Posts Tagged ‘Jack O’Neill’

Colonel Jack O’Neill: Mmmm, mineral survey. My favorite.
General George Hammond: Colonel.
Jack: I know, General. It’s all fun and games until someone breaks a nail.

Major Samantha Carter: P4X 884 looks like an untouched paradise, sir.
Teal’c: Appearances may be deceiving.
Colonel Jack O’Neill: One man’s ceiling is another man’s floor.
Dr. Daniel Jackson: A fool’s paradise is a wise man’s hell.
Jack: Never run with… scissors?

Colonel Jack O’Neill: [to General Hammond] Au revoir mon General.
Teal’c: I am unfamiliar with that term, O’Neill.
[They head up the ramp.]
Jack: Au revoir. It’s French. It means ciao. Ciao…means adios, auf weidersehen, sayonara, which all loosely translated means…
[They step through the Stargate.]
[SG-1 steps out of the Stargate back into the Gate room. Hammond and a group of armed soldiers are waiting at the bottom of the ramp, along with two MALPs.]

Jack: Goodbye?
General George Hammond: [to soldiers] Stand down.
[to SG-1] What happened?
Jack: [confused] What happened?
Hammond: That’s what I just asked you. Will someone please explain?
Major Samantha Carter: General, we just left. We went through the Gate and we came back…here.
Hammond: Major, you’ve been gone over fifteen hours.
[Carter looks shocked.]

General George S. Hammond: Can we determine what threat they pose?
Colonel Jack O’Neill: Apparently all desserts on base are in grave danger.

Colonel Jack O’Neill: No Urgo. We don’t like you.
Urgo: Admit it, tough guy.

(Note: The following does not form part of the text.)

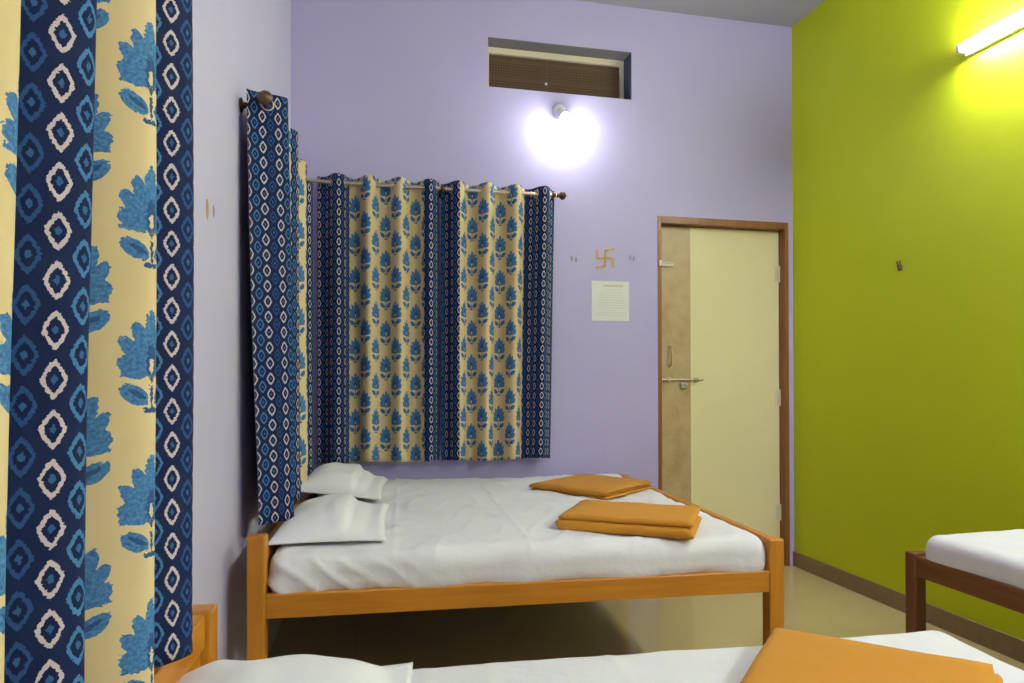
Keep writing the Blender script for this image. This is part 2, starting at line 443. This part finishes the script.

A smidgen?
Jack: No smidgen.
Urgo: I wouldn’t blame you, I have a lot of endearing qualities.
Teal’c: He will not cooperate O’Neill.
Urgo: Years from now, when you’re thinking about me, you’re going to say ‘How did I ever get along without that wonderful, constant companion?’ Woof.
Jack: Years from now?
Dr. Daniel Jackson: Woof?

Dr. Janet Frasier: Ok, so what does he look like?
[Urgo stands next to her and strikes a pose.]
Colonel Jack O’Neill: A famous tenor.

Colonel Jack O’Neill: Hey, if you’d been listening, you’d know that Nintendos pass through everything.
Dr. Daniel Jackson: I heard.
[Major Samantha Carter smiles at Jack’s misuse of the word neutrinos.]
Jack: Everything.

Colonel Jack O’Neill: Jaffa jokes? Let’s hear one of them.
Teal’c: I shall attempt to translate one, O’Neill.
[Teal’c thinks]
Teal’c: I shall attempt to translate one, O’Neill. A Serpent Guard, a Horus Guard and a Setesh Guard meet on a neutral planet. It is a tense moment. The Serpent Guard’s eyes glow! The Horus Guard’s beak glistens! The Setesh Guard’s…nose drips.
[He starts laughing, but stops when none of the others joins in. There is a long, awkward moment.]

Colonel Jack O’Neill: [to Daniel] Alright, I gotta know.
Dr. Daniel Jackson: [about the mirror] Yes, I’m about to activate it.
Jack: No, no, no, no. Not that. What the hell does ‘Kree’ mean?
Daniel: Well, actually, it means a lot of things.
Jack: Uh-huh.
Daniel: Loosely translated it means attention, listen up, concentrate…
Jack: Yoo-hoo?
Daniel: Yes, in a manner of speaking.

Dr. Daniel Jackson: It was a procedure often done in the Middle Ages. They… well, they – they’d drill a hole in the person’s head. By drilling a hole the evil spirits are released, thus saving the person from eternal damnation.
Colonel Jack O’Neill: Thus saving the person?
Daniel: Well, they didn’t call them the Dark Ages because it was dark.